▸ **TASK REQUIREMENTS**:
Repeat the data verbatim.

▸ **RAW DATA**:
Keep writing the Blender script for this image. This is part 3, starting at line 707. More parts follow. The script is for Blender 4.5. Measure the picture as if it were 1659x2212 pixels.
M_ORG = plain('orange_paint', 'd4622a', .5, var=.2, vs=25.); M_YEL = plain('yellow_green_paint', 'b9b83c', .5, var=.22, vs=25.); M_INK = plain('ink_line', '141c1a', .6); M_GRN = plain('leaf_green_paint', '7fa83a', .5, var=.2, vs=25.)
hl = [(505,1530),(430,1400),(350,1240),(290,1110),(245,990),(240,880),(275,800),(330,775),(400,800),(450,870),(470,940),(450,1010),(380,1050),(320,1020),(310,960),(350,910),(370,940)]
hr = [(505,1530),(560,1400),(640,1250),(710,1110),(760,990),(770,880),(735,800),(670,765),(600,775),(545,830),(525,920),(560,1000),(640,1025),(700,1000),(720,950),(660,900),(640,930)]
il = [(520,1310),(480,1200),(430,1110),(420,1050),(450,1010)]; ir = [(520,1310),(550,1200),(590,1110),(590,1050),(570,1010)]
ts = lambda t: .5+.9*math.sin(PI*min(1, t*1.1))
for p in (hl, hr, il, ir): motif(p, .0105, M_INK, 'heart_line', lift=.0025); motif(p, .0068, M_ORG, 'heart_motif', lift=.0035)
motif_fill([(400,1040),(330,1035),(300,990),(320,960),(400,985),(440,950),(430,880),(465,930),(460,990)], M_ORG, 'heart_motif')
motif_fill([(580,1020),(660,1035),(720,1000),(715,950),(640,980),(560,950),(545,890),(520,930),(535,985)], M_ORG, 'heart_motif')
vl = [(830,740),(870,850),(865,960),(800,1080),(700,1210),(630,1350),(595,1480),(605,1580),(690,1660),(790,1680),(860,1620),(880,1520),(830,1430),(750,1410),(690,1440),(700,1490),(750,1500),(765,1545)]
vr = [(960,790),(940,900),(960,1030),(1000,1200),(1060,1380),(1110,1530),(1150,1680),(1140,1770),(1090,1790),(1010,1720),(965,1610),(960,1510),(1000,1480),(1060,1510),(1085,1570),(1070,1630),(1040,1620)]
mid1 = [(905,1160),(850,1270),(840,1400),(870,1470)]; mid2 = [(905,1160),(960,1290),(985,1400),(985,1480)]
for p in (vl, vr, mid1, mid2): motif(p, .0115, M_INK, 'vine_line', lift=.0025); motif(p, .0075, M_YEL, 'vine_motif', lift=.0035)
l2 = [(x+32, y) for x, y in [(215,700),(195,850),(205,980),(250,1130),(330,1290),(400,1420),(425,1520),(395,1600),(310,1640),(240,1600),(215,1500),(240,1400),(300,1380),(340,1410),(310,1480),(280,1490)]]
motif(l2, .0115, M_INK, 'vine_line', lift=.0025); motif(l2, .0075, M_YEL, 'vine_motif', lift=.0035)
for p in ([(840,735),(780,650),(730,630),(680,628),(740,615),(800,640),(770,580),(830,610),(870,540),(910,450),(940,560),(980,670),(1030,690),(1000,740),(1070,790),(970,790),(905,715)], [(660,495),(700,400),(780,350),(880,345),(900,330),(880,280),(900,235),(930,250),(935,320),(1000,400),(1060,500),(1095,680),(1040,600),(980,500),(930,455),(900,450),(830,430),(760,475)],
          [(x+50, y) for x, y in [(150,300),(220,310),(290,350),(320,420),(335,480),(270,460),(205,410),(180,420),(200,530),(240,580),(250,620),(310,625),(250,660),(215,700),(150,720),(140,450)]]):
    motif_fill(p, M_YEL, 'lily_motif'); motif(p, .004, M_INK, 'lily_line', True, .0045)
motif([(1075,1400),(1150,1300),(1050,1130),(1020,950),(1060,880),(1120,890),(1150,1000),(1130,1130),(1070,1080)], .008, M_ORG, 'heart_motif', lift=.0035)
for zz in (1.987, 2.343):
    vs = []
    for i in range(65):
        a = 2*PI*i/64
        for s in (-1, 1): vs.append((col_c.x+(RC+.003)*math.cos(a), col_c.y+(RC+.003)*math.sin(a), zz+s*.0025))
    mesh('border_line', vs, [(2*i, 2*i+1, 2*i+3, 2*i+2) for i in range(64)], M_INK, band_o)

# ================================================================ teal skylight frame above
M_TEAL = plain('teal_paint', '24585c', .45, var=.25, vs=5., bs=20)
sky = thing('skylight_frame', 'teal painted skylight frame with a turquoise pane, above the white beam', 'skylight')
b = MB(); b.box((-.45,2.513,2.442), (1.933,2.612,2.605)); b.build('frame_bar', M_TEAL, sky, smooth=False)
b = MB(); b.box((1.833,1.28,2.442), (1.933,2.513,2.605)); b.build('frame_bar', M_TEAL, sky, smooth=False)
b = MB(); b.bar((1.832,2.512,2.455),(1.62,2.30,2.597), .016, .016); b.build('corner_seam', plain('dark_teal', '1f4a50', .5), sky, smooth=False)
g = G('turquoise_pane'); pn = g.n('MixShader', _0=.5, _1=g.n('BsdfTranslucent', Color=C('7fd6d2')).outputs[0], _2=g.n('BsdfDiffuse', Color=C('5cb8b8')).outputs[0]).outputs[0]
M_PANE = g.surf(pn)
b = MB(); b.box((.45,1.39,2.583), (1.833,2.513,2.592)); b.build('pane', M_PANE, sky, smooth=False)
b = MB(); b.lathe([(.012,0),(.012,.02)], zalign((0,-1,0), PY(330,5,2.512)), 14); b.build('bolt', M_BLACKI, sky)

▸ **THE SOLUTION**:
Keep writing the Blender script for this image. This is part 3, starting at line 707. More parts follow. The script is for Blender 4.5. Measure the picture as if it were 1659x2212 pixels.
M_ORG = plain('orange_paint', 'd4622a', .5, var=.2, vs=25.); M_YEL = plain('yellow_green_paint', 'b9b83c', .5, var=.22, vs=25.); M_INK = plain('ink_line', '141c1a', .6); M_GRN = plain('leaf_green_paint', '7fa83a', .5, var=.2, vs=25.)
hl = [(505,1530),(430,1400),(350,1240),(290,1110),(245,990),(240,880),(275,800),(330,775),(400,800),(450,870),(470,940),(450,1010),(380,1050),(320,1020),(310,960),(350,910),(370,940)]
hr = [(505,1530),(560,1400),(640,1250),(710,1110),(760,990),(770,880),(735,800),(670,765),(600,775),(545,830),(525,920),(560,1000),(640,1025),(700,1000),(720,950),(660,900),(640,930)]
il = [(520,1310),(480,1200),(430,1110),(420,1050),(450,1010)]; ir = [(520,1310),(550,1200),(590,1110),(590,1050),(570,1010)]
ts = lambda t: .5+.9*math.sin(PI*min(1, t*1.1))
for p in (hl, hr, il, ir): motif(p, .0105, M_INK, 'heart_line', lift=.0025); motif(p, .0068, M_ORG, 'heart_motif', lift=.0035)
motif_fill([(400,1040),(330,1035),(300,990),(320,960),(400,985),(440,950),(430,880),(465,930),(460,990)], M_ORG, 'heart_motif')
motif_fill([(580,1020),(660,1035),(720,1000),(715,950),(640,980),(560,950),(545,890),(520,930),(535,985)], M_ORG, 'heart_motif')
vl = [(830,740),(870,850),(865,960),(800,1080),(700,1210),(630,1350),(595,1480),(605,1580),(690,1660),(790,1680),(860,1620),(880,1520),(830,1430),(750,1410),(690,1440),(700,1490),(750,1500),(765,1545)]
vr = [(960,790),(940,900),(960,1030),(1000,1200),(1060,1380),(1110,1530),(1150,1680),(1140,1770),(1090,1790),(1010,1720),(965,1610),(960,1510),(1000,1480),(1060,1510),(1085,1570),(1070,1630),(1040,1620)]
mid1 = [(905,1160),(850,1270),(840,1400),(870,1470)]; mid2 = [(905,1160),(960,1290),(985,1400),(985,1480)]
for p in (vl, vr, mid1, mid2): motif(p, .0115, M_INK, 'vine_line', lift=.0025); motif(p, .0075, M_YEL, 'vine_motif', lift=.0035)
l2 = [(x+32, y) for x, y in [(215,700),(195,850),(205,980),(250,1130),(330,1290),(400,1420),(425,1520),(395,1600),(310,1640),(240,1600),(215,1500),(240,1400),(300,1380),(340,1410),(310,1480),(280,1490)]]
motif(l2, .0115, M_INK, 'vine_line', lift=.0025); motif(l2, .0075, M_YEL, 'vine_motif', lift=.0035)
for p in ([(840,735),(780,650),(730,630),(680,628),(740,615),(800,640),(770,580),(830,610),(870,540),(910,450),(940,560),(980,670),(1030,690),(1000,740),(1070,790),(970,790),(905,715)], [(660,495),(700,400),(780,350),(880,345),(900,330),(880,280),(900,235),(930,250),(935,320),(1000,400),(1060,500),(1095,680),(1040,600),(980,500),(930,455),(900,450),(830,430),(760,475)],
          [(x+50, y) for x, y in [(150,300),(220,310),(290,350),(320,420),(335,480),(270,460),(205,410),(180,420),(200,530),(240,580),(250,620),(310,625),(250,660),(215,700),(150,720),(140,450)]]):
    motif_fill(p, M_YEL, 'lily_motif'); motif(p, .004, M_INK, 'lily_line', True, .0045)
motif([(1075,1400),(1150,1300),(1050,1130),(1020,950),(1060,880),(1120,890),(1150,1000),(1130,1130),(1070,1080)], .008, M_ORG, 'heart_motif', lift=.0035)
for zz in (1.987, 2.343):
    vs = []
    for i in range(65):
        a = 2*PI*i/64
        for s in (-1, 1): vs.append((col_c.x+(RC+.003)*math.cos(a), col_c.y+(RC+.003)*math.sin(a), zz+s*.0025))
    mesh('border_line', vs, [(2*i, 2*i+1, 2*i+3, 2*i+2) for i in range(64)], M_INK, band_o)

# ================================================================ teal skylight frame above
M_TEAL = plain('teal_paint', '24585c', .45, var=.25, vs=5., bs=20)
sky = thing('skylight_frame', 'teal painted skylight frame with a turquoise pane, above the white beam', 'skylight')
b = MB(); b.box((-.45,2.513,2.442), (1.933,2.612,2.605)); b.build('frame_bar', M_TEAL, sky, smooth=False)
b = MB(); b.box((1.833,1.28,2.442), (1.933,2.513,2.605)); b.build('frame_bar', M_TEAL, sky, smooth=False)
b = MB(); b.bar((1.832,2.512,2.455),(1.62,2.30,2.597), .016, .016); b.build('corner_seam', plain('dark_teal', '1f4a50', .5), sky, smooth=False)
g = G('turquoise_pane'); pn = g.n('MixShader', _0=.5, _1=g.n('BsdfTranslucent', Color=C('7fd6d2')).outputs[0], _2=g.n('BsdfDiffuse', Color=C('5cb8b8')).outputs[0]).outputs[0]
M_PANE = g.surf(pn)
b = MB(); b.box((.45,1.39,2.583), (1.833,2.513,2.592)); b.build('pane', M_PANE, sky, smooth=False)
b = MB(); b.lathe([(.012,0),(.012,.02)], zalign((0,-1,0), PY(330,5,2.512)), 14); b.build('bolt', M_BLACKI, sky)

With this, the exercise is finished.